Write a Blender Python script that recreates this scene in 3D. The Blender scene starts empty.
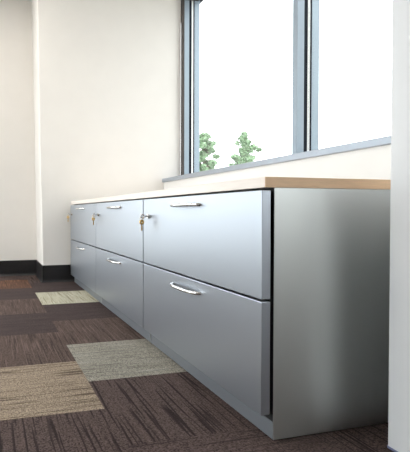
import bpy, bmesh, math, random
from mathutils import Vector, Matrix
random.seed(7)
S = bpy.context.scene
COL = S.collection

# ------------------------------------------------------------------ helpers
def bx(bm, x0, x1, y0, y1, z0, z1, bev=0.0, seg=2):
    t = bmesh.new()
    bmesh.ops.create_cube(t, size=1.0)
    for v in t.verts:
        v.co = Vector(((x0 + x1) / 2 + v.co.x * (x1 - x0), (y0 + y1) / 2 + v.co.y * (y1 - y0), (z0 + z1) / 2 + v.co.z * (z1 - z0)))
    if bev > 0:
        bmesh.ops.bevel(t, geom=list(t.edges), offset=bev, segments=seg, affect='EDGES', profile=0.5)
    merge(bm, t)

def merge(bm, t, mat=None):
    if mat is not None:
        bmesh.ops.transform(t, matrix=mat, verts=list(t.verts))
    me = bpy.data.meshes.new('t'); t.to_mesh(me); t.free()
    bm.from_mesh(me); bpy.data.meshes.remove(me)

def cyl(bm, p, q, r, r2=None, seg=16):
    p, q = Vector(p), Vector(q); d = q - p
    t = bmesh.new()
    bmesh.ops.create_cone(t, cap_ends=True, segments=seg, radius1=r, radius2=r if r2 is None else r2, depth=d.length)
    merge(bm, t, Matrix.Translation((p + q) / 2) @ d.to_track_quat('Z', 'Y').to_matrix().to_4x4())

def torus(bm, c, R, r, axis, n=20, m=8, sq=1.0):
    q = Vector(axis).to_track_quat('Z', 'Y').to_matrix()
    rows = []
    for i in range(n):
        a = 2 * math.pi * i / n
        row = []
        for j in range(m):
            b = 2 * math.pi * j / m
            p = Vector(((R + r * math.cos(b)) * math.cos(a), (R + r * math.cos(b)) * math.sin(a) * sq, r * math.sin(b)))
            row.append(bm.verts.new(Vector(c) + q @ p))
        rows.append(row)
    for i in range(n):
        for j in range(m):
            bm.faces.new((rows[i][j], rows[(i + 1) % n][j], rows[(i + 1) % n][(j + 1) % m], rows[i][(j + 1) % m]))

def prism(bm, poly, z0, z1, shift=None):
    """vertical prism over an xy outline; shift moves the top outline"""
    sh = shift or (lambda x, y: (x, y))
    lo = [bm.verts.new((x, y, z0)) for x, y in poly]
    hi = [bm.verts.new((*sh(x, y), z1)) for x, y in poly]
    n = len(poly)
    bm.faces.new(lo[::-1]); bm.faces.new(hi)
    for i in range(n):
        bm.faces.new((lo[i], lo[(i + 1) % n], hi[(i + 1) % n], hi[i]))

def obj(name, bm, mat, parent=None, smooth=False):
    bmesh.ops.recalc_face_normals(bm, faces=list(bm.faces))
    me = bpy.data.meshes.new(name); bm.to_mesh(me); bm.free()
    if isinstance(mat, (list, tuple)):
        for m in mat: me.materials.append(m)
    else:
        me.materials.append(mat)
    if smooth:
        for p in me.polygons: p.use_smooth = True
        try: me.set_sharp_from_angle(angle=math.radians(40))
        except Exception: pass
    o = bpy.data.objects.new(name, me); COL.objects.link(o)
    if parent: o.parent = parent
    return o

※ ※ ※

EXERCISE TASK: Go from the first line of the listing to the line holding "merge(bm, t, Matrix.Translation((p" and, please, transcribe those lines exactly, both included, with no pictures.

RESPONSE TO THE EXERCISE:
Write a Blender Python script that recreates this scene in 3D. The Blender scene starts empty.
import bpy, bmesh, math, random
from mathutils import Vector, Matrix
random.seed(7)
S = bpy.context.scene
COL = S.collection

# ------------------------------------------------------------------ helpers
def bx(bm, x0, x1, y0, y1, z0, z1, bev=0.0, seg=2):
    t = bmesh.new()
    bmesh.ops.create_cube(t, size=1.0)
    for v in t.verts:
        v.co = Vector(((x0 + x1) / 2 + v.co.x * (x1 - x0), (y0 + y1) / 2 + v.co.y * (y1 - y0), (z0 + z1) / 2 + v.co.z * (z1 - z0)))
    if bev > 0:
        bmesh.ops.bevel(t, geom=list(t.edges), offset=bev, segments=seg, affect='EDGES', profile=0.5)
    merge(bm, t)

def merge(bm, t, mat=None):
    if mat is not None:
        bmesh.ops.transform(t, matrix=mat, verts=list(t.verts))
    me = bpy.data.meshes.new('t'); t.to_mesh(me); t.free()
    bm.from_mesh(me); bpy.data.meshes.remove(me)

def cyl(bm, p, q, r, r2=None, seg=16):
    p, q = Vector(p), Vector(q); d = q - p
    t = bmesh.new()
    bmesh.ops.create_cone(t, cap_ends=True, segments=seg, radius1=r, radius2=r if r2 is None else r2, depth=d.length)
    merge(bm, t, Matrix.Translation((p + q) / 2) @ d.to_track_quat('Z', 'Y').to_matrix().to_4x4())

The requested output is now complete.